Some examples from a checkered career:
  • During the recession of the early 90’s, the company “right-sized” by cutting about 5% of the workforce at the particular location I was working. This included the two inspectors who worked for me in what we called the “quality assurance department”, but what was actually an abandoned though still sizzling electrical closet where we picked through boxes of printed material until we found unmarred samples. The new corporate “Way”, as it was called, was to build quality into products instead of tacking it on with inspection at the end. Sounds good enough, but combining a layoff with this new Way’s acronym – Focus on Innovation, Reliability and Excellence, or FIRE – was an unfortunate combination, especially for those who were in fact being fired. We had a suggestion program called SPARKS (I’ve forgotten that convoluted acronym) that included stuff like “let’s get new water coolers ”, quality-improvement teams that spent most their time enforcing the hare-brained paperwork they came up with, and a chili cook-off. The best legacy I have of that effort is a pretty cool t-shirt.
  • Around the mid-90’s, as the economy had recovered, the FIRE facilitation team was sent on a weeklong trip to Washington to learn how to be ISO auditors. ISO, as some may recall, was a certification program that basically required companies to document their processes and prove to an outside auditor that they followed these processes. We were learning to be these outside auditors, even though we’d be auditing on the inside. The rigorous 14-hour-a-day sessions were conducted by Lloyd’s of London, who had given my company a reduced rate to fill up the final three spots in this particular class. We were harangued with British accents for four days, then put through a practice scenario where we had to audit our trainers (who “pretended” to be the uncooperative subject company), then given a final exam. We were informed by mail about a month after the training was done that all three of us hadn’t even come close to passing the course.
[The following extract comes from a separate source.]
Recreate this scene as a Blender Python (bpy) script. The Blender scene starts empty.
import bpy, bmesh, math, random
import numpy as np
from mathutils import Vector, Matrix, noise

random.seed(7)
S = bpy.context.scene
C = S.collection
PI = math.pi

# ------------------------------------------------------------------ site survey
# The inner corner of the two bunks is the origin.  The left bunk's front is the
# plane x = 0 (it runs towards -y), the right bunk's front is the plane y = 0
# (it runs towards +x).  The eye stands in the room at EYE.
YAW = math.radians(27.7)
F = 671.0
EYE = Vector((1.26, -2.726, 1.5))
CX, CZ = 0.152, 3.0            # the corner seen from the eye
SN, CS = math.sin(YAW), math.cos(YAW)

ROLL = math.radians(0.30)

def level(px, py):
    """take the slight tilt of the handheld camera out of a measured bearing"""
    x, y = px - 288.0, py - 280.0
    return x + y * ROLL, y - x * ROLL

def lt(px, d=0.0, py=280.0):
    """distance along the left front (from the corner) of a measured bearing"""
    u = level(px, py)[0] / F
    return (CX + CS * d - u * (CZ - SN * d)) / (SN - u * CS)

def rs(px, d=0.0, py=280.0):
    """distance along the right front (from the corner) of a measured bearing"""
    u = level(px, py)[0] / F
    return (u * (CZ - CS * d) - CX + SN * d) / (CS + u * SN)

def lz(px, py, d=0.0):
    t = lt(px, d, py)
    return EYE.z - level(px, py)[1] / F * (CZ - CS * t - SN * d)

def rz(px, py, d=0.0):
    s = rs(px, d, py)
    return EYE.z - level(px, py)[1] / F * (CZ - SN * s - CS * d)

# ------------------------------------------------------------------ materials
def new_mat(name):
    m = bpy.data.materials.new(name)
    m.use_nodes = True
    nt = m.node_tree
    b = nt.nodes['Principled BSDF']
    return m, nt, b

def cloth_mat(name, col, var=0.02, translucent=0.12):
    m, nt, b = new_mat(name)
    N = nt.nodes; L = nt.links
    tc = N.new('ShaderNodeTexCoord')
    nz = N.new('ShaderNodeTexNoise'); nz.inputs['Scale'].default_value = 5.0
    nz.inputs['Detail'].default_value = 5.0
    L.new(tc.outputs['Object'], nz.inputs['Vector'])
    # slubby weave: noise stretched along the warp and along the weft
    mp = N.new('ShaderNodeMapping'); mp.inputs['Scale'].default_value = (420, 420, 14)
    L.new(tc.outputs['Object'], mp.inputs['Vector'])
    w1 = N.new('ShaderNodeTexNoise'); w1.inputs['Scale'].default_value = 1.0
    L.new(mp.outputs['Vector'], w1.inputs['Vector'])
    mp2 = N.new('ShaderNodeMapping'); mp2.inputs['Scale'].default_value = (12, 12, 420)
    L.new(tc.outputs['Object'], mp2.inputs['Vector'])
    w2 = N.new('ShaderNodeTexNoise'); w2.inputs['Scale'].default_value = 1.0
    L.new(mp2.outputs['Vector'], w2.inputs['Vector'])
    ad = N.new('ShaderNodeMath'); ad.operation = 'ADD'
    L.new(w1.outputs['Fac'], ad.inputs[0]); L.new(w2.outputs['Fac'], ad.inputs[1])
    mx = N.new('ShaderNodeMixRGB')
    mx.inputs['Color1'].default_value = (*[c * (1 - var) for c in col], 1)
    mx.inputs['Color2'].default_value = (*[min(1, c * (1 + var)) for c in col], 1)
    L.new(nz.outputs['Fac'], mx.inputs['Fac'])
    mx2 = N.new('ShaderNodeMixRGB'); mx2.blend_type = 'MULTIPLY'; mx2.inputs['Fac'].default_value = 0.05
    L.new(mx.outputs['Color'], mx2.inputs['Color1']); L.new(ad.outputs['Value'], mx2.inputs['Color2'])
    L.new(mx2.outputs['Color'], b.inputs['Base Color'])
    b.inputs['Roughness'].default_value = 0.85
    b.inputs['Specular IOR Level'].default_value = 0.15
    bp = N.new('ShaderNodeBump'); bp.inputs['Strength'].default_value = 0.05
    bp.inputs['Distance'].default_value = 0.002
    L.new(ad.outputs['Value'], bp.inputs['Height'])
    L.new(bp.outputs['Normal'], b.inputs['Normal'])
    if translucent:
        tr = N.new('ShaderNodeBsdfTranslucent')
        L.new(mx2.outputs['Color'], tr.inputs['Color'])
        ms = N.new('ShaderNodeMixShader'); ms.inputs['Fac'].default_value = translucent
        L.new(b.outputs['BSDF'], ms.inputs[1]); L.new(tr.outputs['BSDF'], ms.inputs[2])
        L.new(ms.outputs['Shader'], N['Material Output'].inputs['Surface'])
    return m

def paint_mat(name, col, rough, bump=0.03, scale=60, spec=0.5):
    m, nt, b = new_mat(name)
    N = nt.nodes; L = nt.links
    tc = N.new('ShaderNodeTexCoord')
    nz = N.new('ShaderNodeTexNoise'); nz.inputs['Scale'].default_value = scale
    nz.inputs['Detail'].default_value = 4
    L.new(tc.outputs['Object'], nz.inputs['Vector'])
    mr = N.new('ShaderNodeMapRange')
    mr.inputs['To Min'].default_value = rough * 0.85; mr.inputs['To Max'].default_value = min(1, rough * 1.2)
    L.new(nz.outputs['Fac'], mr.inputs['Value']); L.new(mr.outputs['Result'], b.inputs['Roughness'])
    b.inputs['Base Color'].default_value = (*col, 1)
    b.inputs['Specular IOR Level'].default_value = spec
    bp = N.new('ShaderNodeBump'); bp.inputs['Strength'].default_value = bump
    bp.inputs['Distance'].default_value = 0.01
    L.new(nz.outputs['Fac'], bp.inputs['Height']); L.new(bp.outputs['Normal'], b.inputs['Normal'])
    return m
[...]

  • About six years ago, the entire plant was put through “5S” training. This was another corporate fad based on the Japanese theory that a clean and well-organized workplace was a productive and well-run workplace. I can’t even recall what the 5 S’s stood for now; maybe sort, sweep, standardize, sabotage and sing? But what it boiled down to was basically a spring cleaning project on steroids with a label-maker. Nothing was allowed to take up precious workspace unless it existed at all work stations and could be clearly identified. Thus, we went around the office putting labels on things like “staplers” and “pencils” and “white-out” and “paper clip dispensers”. Cleaning out long-neglected drawers, someone found a cache of sweet-and-sour sauce, which triggered a debate about whether to create a “condiments” label or simply to throw it out. The height of this lunacy came at the end of each shift, when the kind of high-energy disco music you hear at NBA games would be blasted across the room as everyone stood up, grabbed a bottle of Windex, and began wiping down all available surfaces. “Wouldn’t it have been easier for the company to hire janitors and train them to be document processors than the other way around?” commented one cynic.
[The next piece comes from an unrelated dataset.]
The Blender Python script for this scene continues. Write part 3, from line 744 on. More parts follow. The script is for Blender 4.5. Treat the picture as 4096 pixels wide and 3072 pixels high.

  • The silliest and most recent experience, which took place about four years ago, was called “Foundations” training. I still have the workbook from this two-day offsite jerk-a-thon that claimed to be “transforming the business” with the bright idea to “be here now” while you were working. Mixed among vaguely appropriate quotes from the likes of Socrates, Galileo, Albert Szent-Gyorgyi, Mihaly Csikszentmihaly and Willie Mays (?!) were the variety of typical encounter group exercises I hadn’t done since freshman orientation at college in 1971. There was a testing and categorization of personality types, something called the “broken squares game”, and a listing of the qualities of a good leader (I wrote “patience” in my workbook) versus a bad leader (“impatience”). But the overriding theme throughout was this need to “be here now” or, as the workbook put it “Be Here Now™”. My notes in the final exercise of the second day – called “insights and action steps” – reveal the depths of bitterness to which I had sunk:
    --“I will assume good intent”
    --“I will look at situations from different perspectives”
    --“I will be here now”
    --“I will be someplace else later”
    --“Next week I will be on vacation”
    --“Tomorrow, I will be here now, but it won’t be now, it will be then”
    --“The ‘now’ is all we have now; later, we will have the ‘later’”
    --“I will be here now even if I’m laid-off later”
    And finally, to the strains of tinkling new-age music, I referenced the “broken squares game”: “The broken squares can be equated to the broken lives we lived before Foundations training”.

In the corporate world of the early 21st century, it was all in a day’s work, or lack thereof.